The essay explores apocatastasis, a form of Christian universalism, and asks whether one can confidently conclude from scripture that God’s work of restoring creation will include Satan and other fallen angels. Of course, Bulgakov’s essay is a long, drawn-out exploration of Hebrew and Christian scriptures and theology — and it’s not nearly the bop that GNX is.
But the essay uses scripture to combat two misconceptions of the devil. Pop culture views Satan as God’s equal rival — Facebook memes where God and Satan arm-wrestle for likes. While more serious versions of the devil correctly understand him as a creature beneath God, they forget that, as Bulgakov wrote, “Satan … like all creation, was created by the love of God.” (Translation by Roberto J. De La Noval in The Sophiology of Death.)
The strongest connection point in Bulgakov and Lamar’s theologies is that they both understand the devil’s story as connected to God’s plan to redeem creation. God’s promise in 1 Corinthians 15 to be “all in all” is the basis for Bulgakov’s claim that “the salvation and glorification of Satan is necessarily included in this ‘all in all.’”
For Bulgakov, it is the redemptive power of Christ’s incarnation and defeat of death that brings fallen angels a “liberation from the darkness of sin.” For Lamar, the song ends with him narrating the devil vowing his “life just to live one in harmony now,” and Lamar announcing: “I rewrote the devil’s story just to take our power back.”
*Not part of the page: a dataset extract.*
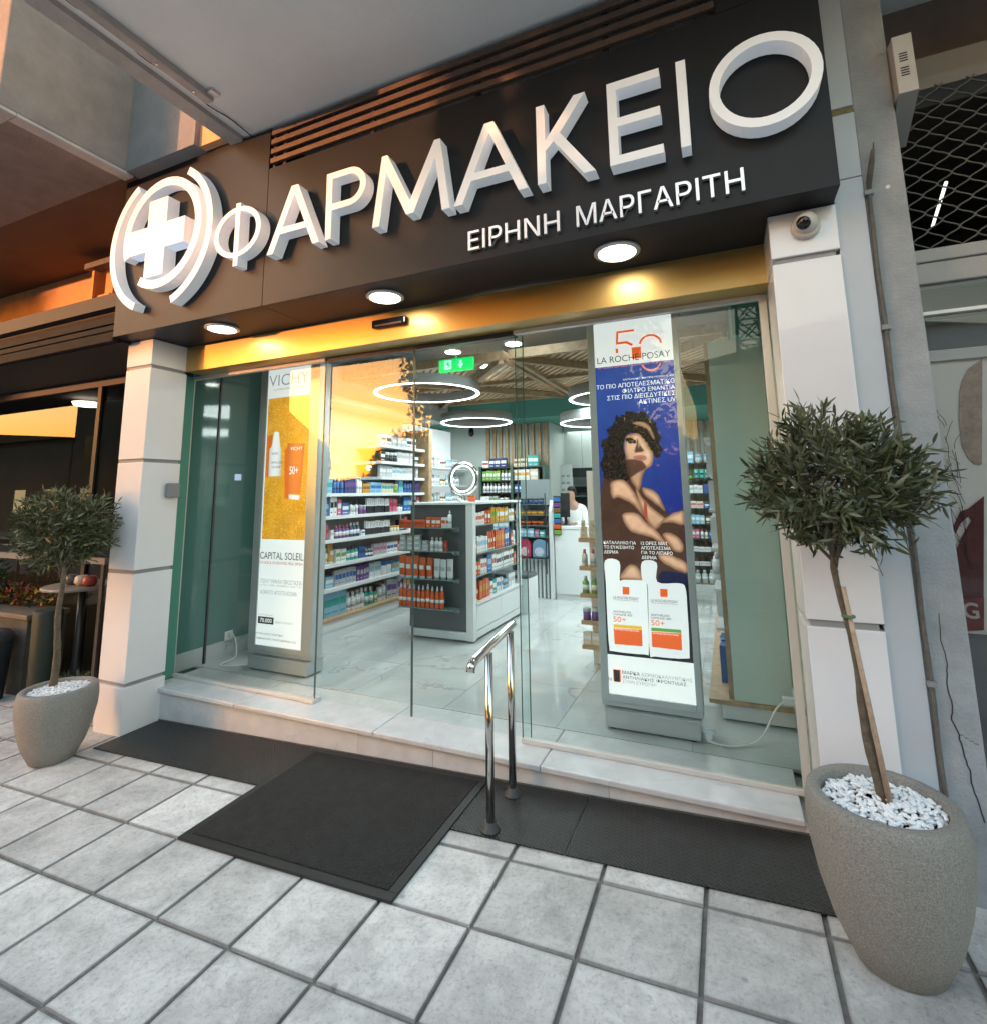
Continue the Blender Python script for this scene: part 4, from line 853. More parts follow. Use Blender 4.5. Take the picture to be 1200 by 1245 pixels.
m = MB(); m.box(-.159, 1.29, .395, -.152, 1.375, .475); sk = m.build('wall_socket', m_plug, label='white wall socket low on the teal panel', cat='socket', bevel=.002)
m = MB(); m.box(-.159, 1.30, 1.87, -.150, 1.37, 1.93); m.build('thermostat', plain('thermo', (.4, .45, .6), .3, emit=.05), label='small lit thermostat on the teal wall panel', cat='thermostat')
pts = [(-.150, 1.34, .435), (-.10, 1.34, .44), (-.03, 1.31, .39), (.04, 1.25, .29), (.02, 1.12, .262), (.10, 1.10, .262), (.22, 1.16, .262), (.30, 1.22, .262)]
def smooth(p, n=6):
    p = [Vector(q) for q in p]; out = []
    for i in range(len(p)-1):
        a, b_, c, d = p[max(i-1, 0)], p[i], p[i+1], p[min(i+2, len(p)-1)]
        for k in range(n):
            t = k/n; out.append(.5*((2*b_)+(-a+c)*t+(2*a-5*b_+4*c-d)*t*t+(-a+3*b_-3*c+d)*t**3))
    return out+[p[-1]]
c1 = thing('power_cord', 'white power cord from the wall socket to the left light box', 'cord', (-.1, 1.3, .26))
MB().tube(smooth(pts), .005, 8).build('cord_wire', m_cable, c1); m = MB(); m.box(-.152, 1.32, .415, -.115, 1.355, .455); m.build('plug', m_plug, c1, bevel=.004)
m = MB(); m.box(4.70, .9, PZ-.1, 4.9, 7.4, 3.4); m.build('wall', m_tealpale, kind='structure', label='right wall of the shop')
m = MB(); m.box(4.470, .79, PZ, 4.70, 1.60, 2.9); m.build('wall', m_tealpale, kind='structure', label='green edged wall end beside the right window')
m = MB(); m.box(-.35, 7.2, PZ-.1, 4.9, 7.4, 3.4); m.build('wall', m_greywall, kind='structure', label='back wall of the shop')
m = MB(); m.box(-.35, .81, 3.30, 4.9, 7.4, 3.4); m.build('ceiling', plain('ceiling_grey', (.46, .48, .47), .8), kind='structure')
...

For both, the redemption of the devil is tied closely to the liberation of all from sin and evil. Lamar ties the devil’s story to his and to others who suffered under ego and pride.
It’s a fitting rewriting. Where many (including Lamar) have seen the devil as the most evil, most unredeemable, most unlovable, Lamar on GNX declares that, yes, God’s love extends as far as all existence. On Monday, Lamar released a video for a different song from GNX; the cover image is Lamar holding a sign that references a Los Angeles ministry: “JESUS SAVES GANGSTERS TOO!”
If there’s hope even for Lucy, what might that say for the rest of us?